● Exercise instructions:
Print nothing but the lines from the start of the listing below through the line that contains "return s / t". Do not include the pictures.

(Excerpt from a dataset)
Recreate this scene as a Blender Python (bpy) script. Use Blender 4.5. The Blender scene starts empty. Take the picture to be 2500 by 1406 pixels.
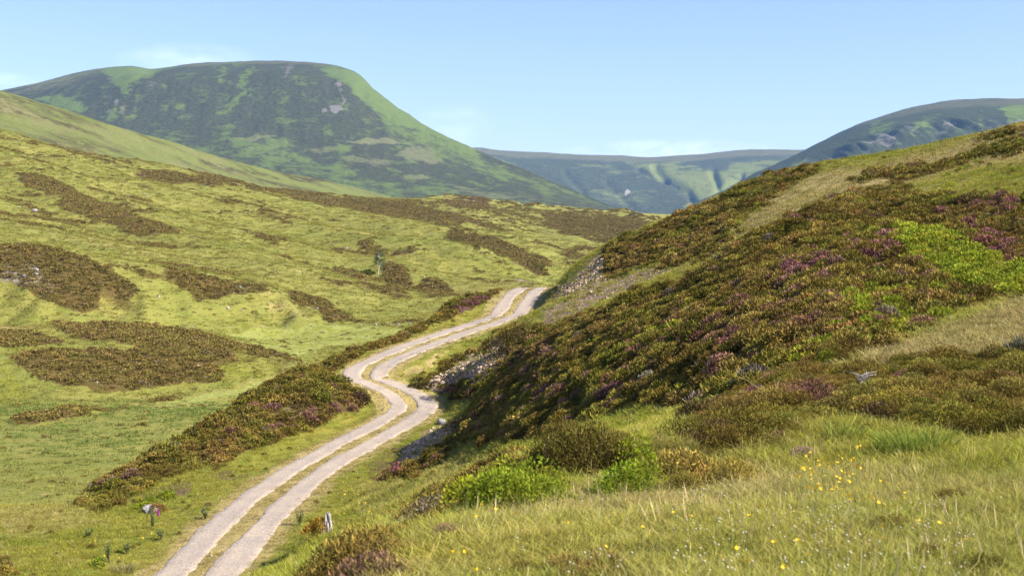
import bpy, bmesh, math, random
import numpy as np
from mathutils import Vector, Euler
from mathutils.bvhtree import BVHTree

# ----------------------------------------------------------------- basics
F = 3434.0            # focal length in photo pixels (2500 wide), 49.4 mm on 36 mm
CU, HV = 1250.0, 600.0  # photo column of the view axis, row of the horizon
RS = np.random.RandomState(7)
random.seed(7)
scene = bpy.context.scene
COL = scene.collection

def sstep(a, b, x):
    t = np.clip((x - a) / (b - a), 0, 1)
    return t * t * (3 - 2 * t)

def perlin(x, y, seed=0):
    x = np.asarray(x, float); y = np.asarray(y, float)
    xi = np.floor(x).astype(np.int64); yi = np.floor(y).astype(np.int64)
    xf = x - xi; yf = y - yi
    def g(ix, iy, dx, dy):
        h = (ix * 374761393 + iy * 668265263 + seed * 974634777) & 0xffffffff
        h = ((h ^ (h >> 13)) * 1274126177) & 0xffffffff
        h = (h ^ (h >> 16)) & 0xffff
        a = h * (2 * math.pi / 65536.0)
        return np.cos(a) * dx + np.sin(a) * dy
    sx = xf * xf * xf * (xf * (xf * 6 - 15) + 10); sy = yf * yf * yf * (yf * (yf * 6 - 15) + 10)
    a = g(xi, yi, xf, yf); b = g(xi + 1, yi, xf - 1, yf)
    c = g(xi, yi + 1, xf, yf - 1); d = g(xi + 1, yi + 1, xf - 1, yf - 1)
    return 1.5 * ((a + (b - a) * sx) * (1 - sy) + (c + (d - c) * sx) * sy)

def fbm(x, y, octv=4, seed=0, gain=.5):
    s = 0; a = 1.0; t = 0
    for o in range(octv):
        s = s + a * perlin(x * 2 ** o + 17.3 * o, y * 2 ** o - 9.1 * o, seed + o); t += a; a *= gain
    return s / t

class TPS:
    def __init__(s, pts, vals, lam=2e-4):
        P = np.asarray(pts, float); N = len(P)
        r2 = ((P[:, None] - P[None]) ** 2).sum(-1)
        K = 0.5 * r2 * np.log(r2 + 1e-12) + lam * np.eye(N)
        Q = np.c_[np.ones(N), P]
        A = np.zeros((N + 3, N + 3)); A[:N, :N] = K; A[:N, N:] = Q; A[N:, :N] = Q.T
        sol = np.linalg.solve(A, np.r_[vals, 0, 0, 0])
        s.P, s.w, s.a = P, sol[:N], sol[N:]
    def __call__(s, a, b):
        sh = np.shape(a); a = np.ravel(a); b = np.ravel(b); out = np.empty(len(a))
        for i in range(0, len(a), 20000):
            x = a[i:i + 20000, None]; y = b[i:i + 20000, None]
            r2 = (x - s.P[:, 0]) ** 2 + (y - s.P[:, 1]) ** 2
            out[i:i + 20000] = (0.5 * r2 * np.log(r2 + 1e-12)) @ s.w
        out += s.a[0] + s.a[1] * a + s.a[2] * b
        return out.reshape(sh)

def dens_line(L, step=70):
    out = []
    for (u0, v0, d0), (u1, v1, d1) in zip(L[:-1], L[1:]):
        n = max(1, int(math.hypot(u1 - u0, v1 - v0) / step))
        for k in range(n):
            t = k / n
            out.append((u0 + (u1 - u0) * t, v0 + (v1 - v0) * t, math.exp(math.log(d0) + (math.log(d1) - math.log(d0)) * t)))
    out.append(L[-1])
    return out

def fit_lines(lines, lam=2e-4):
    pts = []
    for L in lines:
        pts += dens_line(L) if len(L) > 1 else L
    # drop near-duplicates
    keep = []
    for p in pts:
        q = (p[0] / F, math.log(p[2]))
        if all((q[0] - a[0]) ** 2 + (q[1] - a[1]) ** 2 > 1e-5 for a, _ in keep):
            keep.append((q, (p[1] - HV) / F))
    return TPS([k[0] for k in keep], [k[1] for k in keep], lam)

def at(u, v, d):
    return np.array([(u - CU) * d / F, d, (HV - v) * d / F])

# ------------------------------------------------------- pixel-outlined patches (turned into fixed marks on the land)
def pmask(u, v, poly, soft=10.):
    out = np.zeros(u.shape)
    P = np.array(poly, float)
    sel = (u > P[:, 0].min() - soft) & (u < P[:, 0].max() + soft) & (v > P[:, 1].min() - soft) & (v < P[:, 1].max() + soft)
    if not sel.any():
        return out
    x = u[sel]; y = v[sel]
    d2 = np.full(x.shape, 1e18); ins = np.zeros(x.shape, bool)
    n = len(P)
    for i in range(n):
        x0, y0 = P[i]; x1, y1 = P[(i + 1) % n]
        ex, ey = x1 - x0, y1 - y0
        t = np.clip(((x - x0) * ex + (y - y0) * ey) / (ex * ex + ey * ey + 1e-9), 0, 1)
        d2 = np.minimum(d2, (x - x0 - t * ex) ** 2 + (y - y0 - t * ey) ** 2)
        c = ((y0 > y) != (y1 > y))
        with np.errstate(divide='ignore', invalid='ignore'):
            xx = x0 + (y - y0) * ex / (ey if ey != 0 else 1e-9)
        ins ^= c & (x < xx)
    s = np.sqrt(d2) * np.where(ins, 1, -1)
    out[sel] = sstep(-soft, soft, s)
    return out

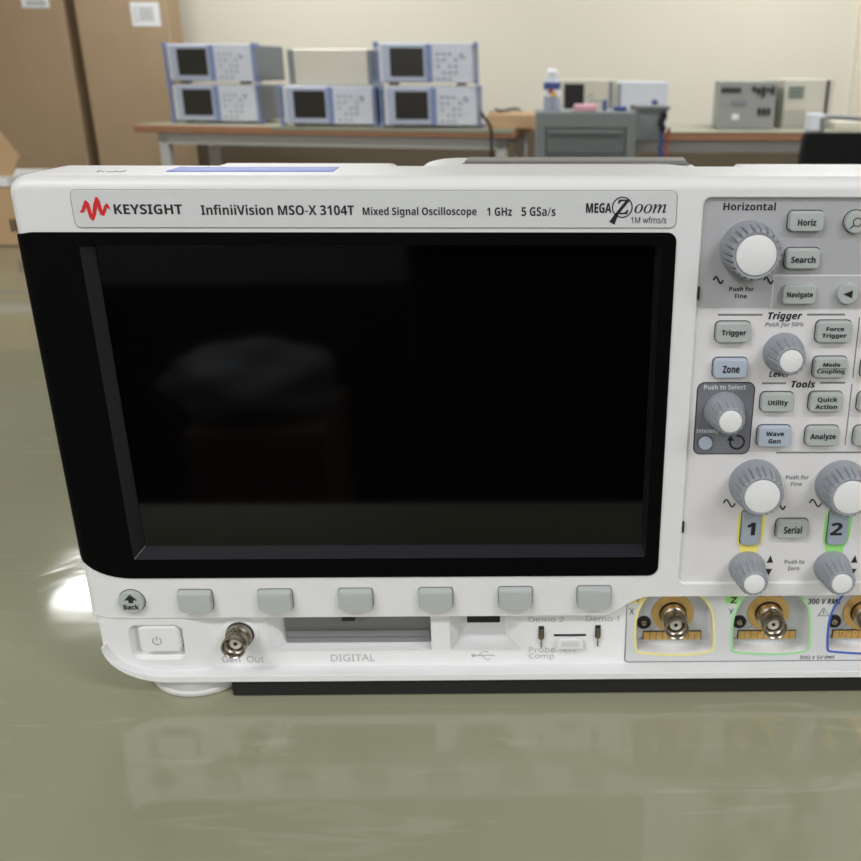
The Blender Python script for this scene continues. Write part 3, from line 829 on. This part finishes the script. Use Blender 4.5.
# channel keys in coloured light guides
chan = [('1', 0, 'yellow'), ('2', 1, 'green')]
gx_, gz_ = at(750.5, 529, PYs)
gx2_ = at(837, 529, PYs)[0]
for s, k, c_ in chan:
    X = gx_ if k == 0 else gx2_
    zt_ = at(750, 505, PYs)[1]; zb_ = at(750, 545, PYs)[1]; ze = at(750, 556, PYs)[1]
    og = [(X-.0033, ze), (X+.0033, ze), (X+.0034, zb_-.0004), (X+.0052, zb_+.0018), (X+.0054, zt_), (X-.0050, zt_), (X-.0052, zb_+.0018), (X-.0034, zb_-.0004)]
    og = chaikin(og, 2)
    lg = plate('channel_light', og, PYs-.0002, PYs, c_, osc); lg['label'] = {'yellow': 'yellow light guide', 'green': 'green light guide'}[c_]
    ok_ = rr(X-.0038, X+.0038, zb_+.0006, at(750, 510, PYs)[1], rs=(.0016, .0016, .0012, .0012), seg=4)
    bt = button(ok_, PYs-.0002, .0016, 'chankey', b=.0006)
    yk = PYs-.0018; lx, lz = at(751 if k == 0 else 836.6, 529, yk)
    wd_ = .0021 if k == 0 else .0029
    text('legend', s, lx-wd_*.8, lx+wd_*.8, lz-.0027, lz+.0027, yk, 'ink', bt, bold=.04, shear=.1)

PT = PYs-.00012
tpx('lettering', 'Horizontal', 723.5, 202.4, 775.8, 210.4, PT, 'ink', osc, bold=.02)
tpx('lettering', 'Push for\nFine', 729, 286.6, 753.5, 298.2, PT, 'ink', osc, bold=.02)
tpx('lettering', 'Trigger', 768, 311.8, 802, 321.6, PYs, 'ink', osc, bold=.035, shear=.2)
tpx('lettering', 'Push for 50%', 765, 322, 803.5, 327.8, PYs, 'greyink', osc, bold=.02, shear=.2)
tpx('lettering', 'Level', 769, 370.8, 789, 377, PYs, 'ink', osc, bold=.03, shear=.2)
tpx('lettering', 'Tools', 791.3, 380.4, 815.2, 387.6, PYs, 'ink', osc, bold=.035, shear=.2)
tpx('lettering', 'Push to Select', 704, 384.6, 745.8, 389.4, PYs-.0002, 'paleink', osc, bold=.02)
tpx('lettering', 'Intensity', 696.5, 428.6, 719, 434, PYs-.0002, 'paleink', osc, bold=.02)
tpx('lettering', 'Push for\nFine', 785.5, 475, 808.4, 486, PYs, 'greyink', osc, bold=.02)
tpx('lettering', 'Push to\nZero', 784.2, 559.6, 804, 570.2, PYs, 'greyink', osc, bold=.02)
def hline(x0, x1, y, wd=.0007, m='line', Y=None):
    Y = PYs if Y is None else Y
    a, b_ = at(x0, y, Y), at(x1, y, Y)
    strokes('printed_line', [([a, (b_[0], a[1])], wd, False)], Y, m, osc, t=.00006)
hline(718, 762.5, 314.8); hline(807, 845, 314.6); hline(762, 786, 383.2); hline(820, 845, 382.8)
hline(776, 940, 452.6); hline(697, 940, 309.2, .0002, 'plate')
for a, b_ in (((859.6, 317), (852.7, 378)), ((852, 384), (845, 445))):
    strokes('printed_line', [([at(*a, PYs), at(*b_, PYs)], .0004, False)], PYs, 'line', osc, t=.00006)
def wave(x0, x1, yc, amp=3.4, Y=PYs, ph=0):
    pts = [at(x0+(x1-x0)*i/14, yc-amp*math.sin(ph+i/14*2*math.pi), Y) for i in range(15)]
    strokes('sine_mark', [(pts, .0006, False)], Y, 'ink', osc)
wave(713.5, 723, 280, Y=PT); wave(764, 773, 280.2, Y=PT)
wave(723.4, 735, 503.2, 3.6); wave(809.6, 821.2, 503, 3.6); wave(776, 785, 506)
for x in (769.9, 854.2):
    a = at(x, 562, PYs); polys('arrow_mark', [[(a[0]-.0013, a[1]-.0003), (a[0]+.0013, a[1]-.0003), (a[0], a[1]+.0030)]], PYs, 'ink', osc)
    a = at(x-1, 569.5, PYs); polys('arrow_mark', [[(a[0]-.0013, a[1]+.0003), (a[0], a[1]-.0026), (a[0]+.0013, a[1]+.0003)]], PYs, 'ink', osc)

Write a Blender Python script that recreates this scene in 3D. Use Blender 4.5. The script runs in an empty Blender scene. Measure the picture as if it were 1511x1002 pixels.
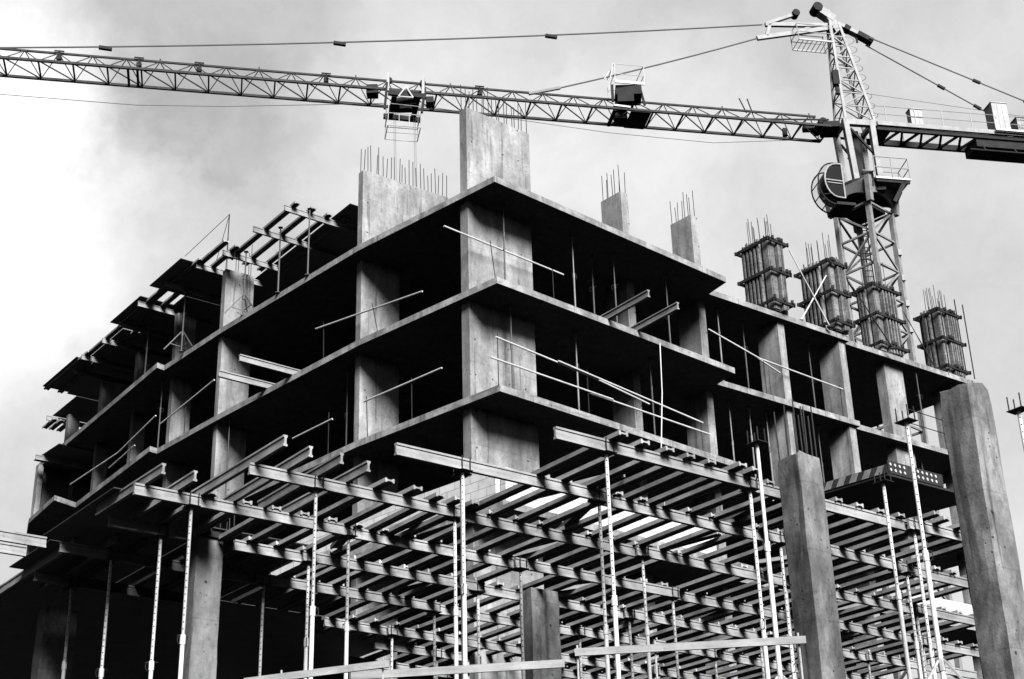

● Exercise solution:
Recreate this scene as a Blender Python (bpy) script. Use Blender 4.5. The Blender scene starts empty. Take the picture to be 2500 by 1406 pixels.
import bpy, bmesh, math, random
import numpy as np
from mathutils import Vector, Euler
from mathutils.bvhtree import BVHTree

# ----------------------------------------------------------------- basics
F = 3434.0            # focal length in photo pixels (2500 wide), 49.4 mm on 36 mm
CU, HV = 1250.0, 600.0  # photo column of the view axis, row of the horizon
RS = np.random.RandomState(7)
random.seed(7)
scene = bpy.context.scene
COL = scene.collection

def sstep(a, b, x):
    t = np.clip((x - a) / (b - a), 0, 1)
    return t * t * (3 - 2 * t)

def perlin(x, y, seed=0):
    x = np.asarray(x, float); y = np.asarray(y, float)
    xi = np.floor(x).astype(np.int64); yi = np.floor(y).astype(np.int64)
    xf = x - xi; yf = y - yi
    def g(ix, iy, dx, dy):
        h = (ix * 374761393 + iy * 668265263 + seed * 974634777) & 0xffffffff
        h = ((h ^ (h >> 13)) * 1274126177) & 0xffffffff
        h = (h ^ (h >> 16)) & 0xffff
        a = h * (2 * math.pi / 65536.0)
        return np.cos(a) * dx + np.sin(a) * dy
    sx = xf * xf * xf * (xf * (xf * 6 - 15) + 10); sy = yf * yf * yf * (yf * (yf * 6 - 15) + 10)
    a = g(xi, yi, xf, yf); b = g(xi + 1, yi, xf - 1, yf)
    c = g(xi, yi + 1, xf, yf - 1); d = g(xi + 1, yi + 1, xf - 1, yf - 1)
    return 1.5 * ((a + (b - a) * sx) * (1 - sy) + (c + (d - c) * sx) * sy)

def fbm(x, y, octv=4, seed=0, gain=.5):
    s = 0; a = 1.0; t = 0
    for o in range(octv):
        s = s + a * perlin(x * 2 ** o + 17.3 * o, y * 2 ** o - 9.1 * o, seed + o); t += a; a *= gain
    return s / t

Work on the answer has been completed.